Explainability becomes the trust test
As AI begins to shape decisions that affect people’s careers and pay, Bello sees explainability as non-negotiable. Accuracy alone is not enough. “For AI to be used responsibly in HR, leaders must understand why a recommendation is being made, not just what the recommendation is,” she says.
In practice, that means showing leaders what data was used, how it was evaluated, which factors had the strongest influence and where limitations or uncertainty exist. Bello also stresses the importance of transparency about what data is not used, especially in the context of responsible data practices and bias mitigation.
Explainability, she argues, is what keeps HR in control. “Explainability enables HR leaders to critically assess insights, validate outcomes and apply human context where it matters most,” she says. “AI must remain a collaborative tool.”
Predictive analytics must deliver outcomes, not pilots
For frontline-heavy organisations, Bello expects 2026 to be the year predictive workforce analytics is judged on measurable business results. The most tangible value, she says, will show up in retention first. “Predictive analytics will help organisations identify frontline employees at higher risk of leaving earlier and more accurately, enabling timely, targeted interventions,” she explains.
In high-volume environments, that shift from reactive to proactive management can reduce disruption and cost quickly. Bello also points to productivity as the next frontier, where predictive insights support smarter scheduling and labour allocation, and help surface emerging skill gaps earlier.
She links this to changing employee expectations. “Our Pulse of Talent research shows that 53 percent of employees anticipate improved efficiency and productivity from increased AI use, while 42 percent expect more time to focus on higher-priority work.” Employees, in her view, are waiting for AI to reduce friction rather than simply increase pace.
Convergence is now the baseline
Bello believes the long-discussed convergence of HR, payroll and workforce management has reached a tipping point. “In 2026, convergence will be a baseline expectation, not a competitive advantage,” she says.
What will differentiate employers is what they do with integration.
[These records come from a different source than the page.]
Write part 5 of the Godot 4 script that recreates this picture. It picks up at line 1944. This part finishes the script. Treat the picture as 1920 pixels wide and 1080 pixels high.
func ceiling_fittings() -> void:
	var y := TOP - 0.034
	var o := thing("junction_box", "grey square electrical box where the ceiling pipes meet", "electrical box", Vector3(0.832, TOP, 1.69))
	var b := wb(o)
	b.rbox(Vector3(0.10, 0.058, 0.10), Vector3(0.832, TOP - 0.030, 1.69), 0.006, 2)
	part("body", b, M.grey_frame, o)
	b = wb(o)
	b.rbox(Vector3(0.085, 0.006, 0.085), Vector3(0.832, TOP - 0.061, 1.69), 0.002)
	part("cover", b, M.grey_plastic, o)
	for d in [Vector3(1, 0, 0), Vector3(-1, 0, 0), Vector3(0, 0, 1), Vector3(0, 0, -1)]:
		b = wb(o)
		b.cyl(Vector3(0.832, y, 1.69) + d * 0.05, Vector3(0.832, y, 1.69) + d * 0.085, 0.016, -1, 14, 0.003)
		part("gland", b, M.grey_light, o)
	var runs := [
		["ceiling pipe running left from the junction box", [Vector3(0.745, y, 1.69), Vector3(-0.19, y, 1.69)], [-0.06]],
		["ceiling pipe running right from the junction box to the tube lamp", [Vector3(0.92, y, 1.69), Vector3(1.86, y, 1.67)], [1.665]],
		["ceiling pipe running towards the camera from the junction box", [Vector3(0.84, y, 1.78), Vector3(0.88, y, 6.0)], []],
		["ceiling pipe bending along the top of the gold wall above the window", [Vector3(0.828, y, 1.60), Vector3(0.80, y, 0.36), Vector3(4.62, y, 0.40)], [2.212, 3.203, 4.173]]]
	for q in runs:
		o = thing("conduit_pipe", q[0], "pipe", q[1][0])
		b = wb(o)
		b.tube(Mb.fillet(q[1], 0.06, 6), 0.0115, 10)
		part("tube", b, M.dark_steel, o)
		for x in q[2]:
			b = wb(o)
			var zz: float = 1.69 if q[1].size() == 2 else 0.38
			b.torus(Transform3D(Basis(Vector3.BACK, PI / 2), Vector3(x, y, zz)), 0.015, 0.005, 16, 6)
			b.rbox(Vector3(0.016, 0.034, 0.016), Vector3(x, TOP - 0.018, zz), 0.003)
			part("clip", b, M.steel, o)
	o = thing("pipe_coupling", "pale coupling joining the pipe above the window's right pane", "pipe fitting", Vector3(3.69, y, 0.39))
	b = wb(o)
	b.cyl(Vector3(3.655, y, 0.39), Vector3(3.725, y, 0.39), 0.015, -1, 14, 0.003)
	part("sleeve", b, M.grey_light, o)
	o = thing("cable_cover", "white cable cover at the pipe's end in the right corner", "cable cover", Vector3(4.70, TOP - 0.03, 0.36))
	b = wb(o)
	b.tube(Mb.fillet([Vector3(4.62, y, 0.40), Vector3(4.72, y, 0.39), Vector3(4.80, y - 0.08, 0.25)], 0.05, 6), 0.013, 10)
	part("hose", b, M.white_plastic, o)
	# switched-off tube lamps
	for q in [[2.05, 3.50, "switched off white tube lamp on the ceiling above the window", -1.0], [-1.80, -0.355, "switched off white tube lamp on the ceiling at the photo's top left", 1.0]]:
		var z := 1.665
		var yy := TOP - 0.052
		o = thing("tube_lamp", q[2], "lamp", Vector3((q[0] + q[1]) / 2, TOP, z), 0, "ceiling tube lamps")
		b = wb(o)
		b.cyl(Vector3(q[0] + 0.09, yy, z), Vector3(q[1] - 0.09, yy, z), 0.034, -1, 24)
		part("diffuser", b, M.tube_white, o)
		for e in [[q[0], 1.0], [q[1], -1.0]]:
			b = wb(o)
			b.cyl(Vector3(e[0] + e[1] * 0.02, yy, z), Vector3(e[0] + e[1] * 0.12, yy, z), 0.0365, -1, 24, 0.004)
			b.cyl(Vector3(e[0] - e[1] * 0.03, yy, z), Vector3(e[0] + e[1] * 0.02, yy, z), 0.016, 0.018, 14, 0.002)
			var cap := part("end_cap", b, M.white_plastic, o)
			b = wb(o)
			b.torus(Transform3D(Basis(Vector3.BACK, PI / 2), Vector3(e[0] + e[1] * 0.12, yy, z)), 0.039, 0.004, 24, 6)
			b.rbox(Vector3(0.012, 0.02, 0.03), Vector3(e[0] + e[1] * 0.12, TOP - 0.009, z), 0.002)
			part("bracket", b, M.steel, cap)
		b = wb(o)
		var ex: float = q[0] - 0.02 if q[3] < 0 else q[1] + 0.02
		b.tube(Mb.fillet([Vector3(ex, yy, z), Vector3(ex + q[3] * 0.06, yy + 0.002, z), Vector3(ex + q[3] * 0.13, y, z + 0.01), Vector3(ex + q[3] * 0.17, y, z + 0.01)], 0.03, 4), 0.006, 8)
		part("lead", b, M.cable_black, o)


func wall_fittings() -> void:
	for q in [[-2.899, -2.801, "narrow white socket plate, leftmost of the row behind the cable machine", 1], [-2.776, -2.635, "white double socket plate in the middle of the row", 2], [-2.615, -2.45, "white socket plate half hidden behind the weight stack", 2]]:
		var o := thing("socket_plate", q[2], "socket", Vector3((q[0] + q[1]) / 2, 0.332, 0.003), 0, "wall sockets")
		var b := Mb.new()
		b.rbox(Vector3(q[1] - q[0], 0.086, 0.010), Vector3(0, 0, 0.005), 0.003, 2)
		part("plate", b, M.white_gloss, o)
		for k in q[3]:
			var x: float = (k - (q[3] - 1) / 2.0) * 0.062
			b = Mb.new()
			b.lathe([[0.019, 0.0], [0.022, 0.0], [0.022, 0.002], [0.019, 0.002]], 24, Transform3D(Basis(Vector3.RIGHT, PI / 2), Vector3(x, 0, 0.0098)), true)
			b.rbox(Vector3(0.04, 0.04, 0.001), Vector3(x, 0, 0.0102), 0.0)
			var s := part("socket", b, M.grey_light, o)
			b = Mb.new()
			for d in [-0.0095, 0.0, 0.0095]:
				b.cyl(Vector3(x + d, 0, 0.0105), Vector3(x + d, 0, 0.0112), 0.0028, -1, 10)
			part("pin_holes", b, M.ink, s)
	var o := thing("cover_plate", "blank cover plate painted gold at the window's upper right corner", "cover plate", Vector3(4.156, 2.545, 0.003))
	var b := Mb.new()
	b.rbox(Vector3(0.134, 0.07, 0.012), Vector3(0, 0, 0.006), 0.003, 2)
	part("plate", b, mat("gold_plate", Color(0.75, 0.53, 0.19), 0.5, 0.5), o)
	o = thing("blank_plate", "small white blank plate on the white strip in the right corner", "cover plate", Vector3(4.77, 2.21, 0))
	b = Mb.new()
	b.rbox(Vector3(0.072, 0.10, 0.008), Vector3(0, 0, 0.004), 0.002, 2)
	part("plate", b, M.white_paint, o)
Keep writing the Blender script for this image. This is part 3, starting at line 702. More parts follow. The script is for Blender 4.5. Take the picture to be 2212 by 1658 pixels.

With trusted, connected people data, AI can deliver a holistic workforce view that ties people decisions to operational performance and cost efficiency. This is where Bello sees workforce intelligence becoming board-level, moving HR from retrospective reporting to forward-looking insight.
“The real differentiation will come from what organisations do with that integration,” she says, because it is what turns workforce insight into foresight.
Human oversight must remain the line in the sand
Even as AI becomes more capable, Bello is emphatic about boundaries. “AI should provide timely insights and intelligent automation that reduce administrative burden,” she says. “The accountability for complex, ethical and people-centric decisions must always remain with HR leaders.”
That boundary needs to be engineered into platforms through configurable autonomy, role-based permissions and approval workflows for high-impact actions. Without those controls, HR risks drifting from decision-maker to bystander, which Bello sees as both a governance and trust failure.
Upskilling shifts from tool training to judgement
Bello’s final point is that this future demands new capability, particularly from HR itself. “AI literacy is no longer optional,” she says. HR leaders need to understand how to question outputs, interpret predictive signals and govern use responsibly. For managers, the skill is not simply using AI, but applying it with context and consistency.
For Bello, trust is the thread that runs through every prediction. Real-time intelligence can accelerate action, but only if governance is strong. Explainability can build confidence, but only if leaders can challenge and validate insights. Automation can remove friction, but only if accountability remains human.